**AIM OF THE TASK:** Print the data that follows exactly.

[START OF DATA EXTRACT]

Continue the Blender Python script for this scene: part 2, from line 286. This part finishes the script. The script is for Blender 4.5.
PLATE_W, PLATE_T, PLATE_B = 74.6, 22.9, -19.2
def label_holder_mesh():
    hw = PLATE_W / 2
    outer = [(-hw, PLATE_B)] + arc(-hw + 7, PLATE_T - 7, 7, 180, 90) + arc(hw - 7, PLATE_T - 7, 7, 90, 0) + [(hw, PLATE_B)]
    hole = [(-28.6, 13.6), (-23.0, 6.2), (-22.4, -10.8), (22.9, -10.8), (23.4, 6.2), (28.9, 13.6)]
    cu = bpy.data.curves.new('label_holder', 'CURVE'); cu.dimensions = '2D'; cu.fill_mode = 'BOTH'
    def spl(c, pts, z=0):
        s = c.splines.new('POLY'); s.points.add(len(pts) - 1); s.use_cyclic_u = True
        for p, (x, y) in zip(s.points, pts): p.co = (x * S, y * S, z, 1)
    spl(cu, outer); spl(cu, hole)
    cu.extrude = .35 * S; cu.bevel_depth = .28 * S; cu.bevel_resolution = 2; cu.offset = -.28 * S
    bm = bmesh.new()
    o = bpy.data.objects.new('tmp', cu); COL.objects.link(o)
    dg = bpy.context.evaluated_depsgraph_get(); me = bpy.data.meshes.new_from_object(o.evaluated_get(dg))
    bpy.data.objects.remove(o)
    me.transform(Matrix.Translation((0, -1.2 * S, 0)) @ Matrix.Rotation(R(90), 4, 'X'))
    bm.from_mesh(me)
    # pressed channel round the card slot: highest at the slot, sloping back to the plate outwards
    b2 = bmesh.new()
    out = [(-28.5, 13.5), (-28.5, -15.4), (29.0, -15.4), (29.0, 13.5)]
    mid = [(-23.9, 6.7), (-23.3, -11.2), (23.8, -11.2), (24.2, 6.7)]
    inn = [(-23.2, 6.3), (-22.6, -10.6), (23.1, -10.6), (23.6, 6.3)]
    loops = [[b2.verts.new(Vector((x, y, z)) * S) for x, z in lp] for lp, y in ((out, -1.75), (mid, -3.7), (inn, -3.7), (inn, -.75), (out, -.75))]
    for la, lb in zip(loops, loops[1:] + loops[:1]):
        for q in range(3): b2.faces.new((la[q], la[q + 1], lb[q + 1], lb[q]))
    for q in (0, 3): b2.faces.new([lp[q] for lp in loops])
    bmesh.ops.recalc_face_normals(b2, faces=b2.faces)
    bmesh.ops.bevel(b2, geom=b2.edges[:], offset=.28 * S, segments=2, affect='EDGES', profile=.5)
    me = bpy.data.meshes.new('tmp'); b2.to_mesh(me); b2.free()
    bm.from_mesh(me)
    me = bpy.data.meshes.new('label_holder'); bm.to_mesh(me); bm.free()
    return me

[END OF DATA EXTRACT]

**OUTPUT BELOW:**
Continue the Blender Python script for this scene: part 2, from line 286. This part finishes the script. The script is for Blender 4.5.
PLATE_W, PLATE_T, PLATE_B = 74.6, 22.9, -19.2
def label_holder_mesh():
    hw = PLATE_W / 2
    outer = [(-hw, PLATE_B)] + arc(-hw + 7, PLATE_T - 7, 7, 180, 90) + arc(hw - 7, PLATE_T - 7, 7, 90, 0) + [(hw, PLATE_B)]
    hole = [(-28.6, 13.6), (-23.0, 6.2), (-22.4, -10.8), (22.9, -10.8), (23.4, 6.2), (28.9, 13.6)]
    cu = bpy.data.curves.new('label_holder', 'CURVE'); cu.dimensions = '2D'; cu.fill_mode = 'BOTH'
    def spl(c, pts, z=0):
        s = c.splines.new('POLY'); s.points.add(len(pts) - 1); s.use_cyclic_u = True
        for p, (x, y) in zip(s.points, pts): p.co = (x * S, y * S, z, 1)
    spl(cu, outer); spl(cu, hole)
    cu.extrude = .35 * S; cu.bevel_depth = .28 * S; cu.bevel_resolution = 2; cu.offset = -.28 * S
    bm = bmesh.new()
    o = bpy.data.objects.new('tmp', cu); COL.objects.link(o)
    dg = bpy.context.evaluated_depsgraph_get(); me = bpy.data.meshes.new_from_object(o.evaluated_get(dg))
    bpy.data.objects.remove(o)
    me.transform(Matrix.Translation((0, -1.2 * S, 0)) @ Matrix.Rotation(R(90), 4, 'X'))
    bm.from_mesh(me)
    # pressed channel round the card slot: highest at the slot, sloping back to the plate outwards
    b2 = bmesh.new()
    out = [(-28.5, 13.5), (-28.5, -15.4), (29.0, -15.4), (29.0, 13.5)]
    mid = [(-23.9, 6.7), (-23.3, -11.2), (23.8, -11.2), (24.2, 6.7)]
    inn = [(-23.2, 6.3), (-22.6, -10.6), (23.1, -10.6), (23.6, 6.3)]
    loops = [[b2.verts.new(Vector((x, y, z)) * S) for x, z in lp] for lp, y in ((out, -1.75), (mid, -3.7), (inn, -3.7), (inn, -.75), (out, -.75))]
    for la, lb in zip(loops, loops[1:] + loops[:1]):
        for q in range(3): b2.faces.new((la[q], la[q + 1], lb[q + 1], lb[q]))
    for q in (0, 3): b2.faces.new([lp[q] for lp in loops])
    bmesh.ops.recalc_face_normals(b2, faces=b2.faces)
    bmesh.ops.bevel(b2, geom=b2.edges[:], offset=.28 * S, segments=2, affect='EDGES', profile=.5)
    me = bpy.data.meshes.new('tmp'); b2.to_mesh(me); b2.free()
    bm.from_mesh(me)
    me = bpy.data.meshes.new('label_holder'); bm.to_mesh(me); bm.free()
    return me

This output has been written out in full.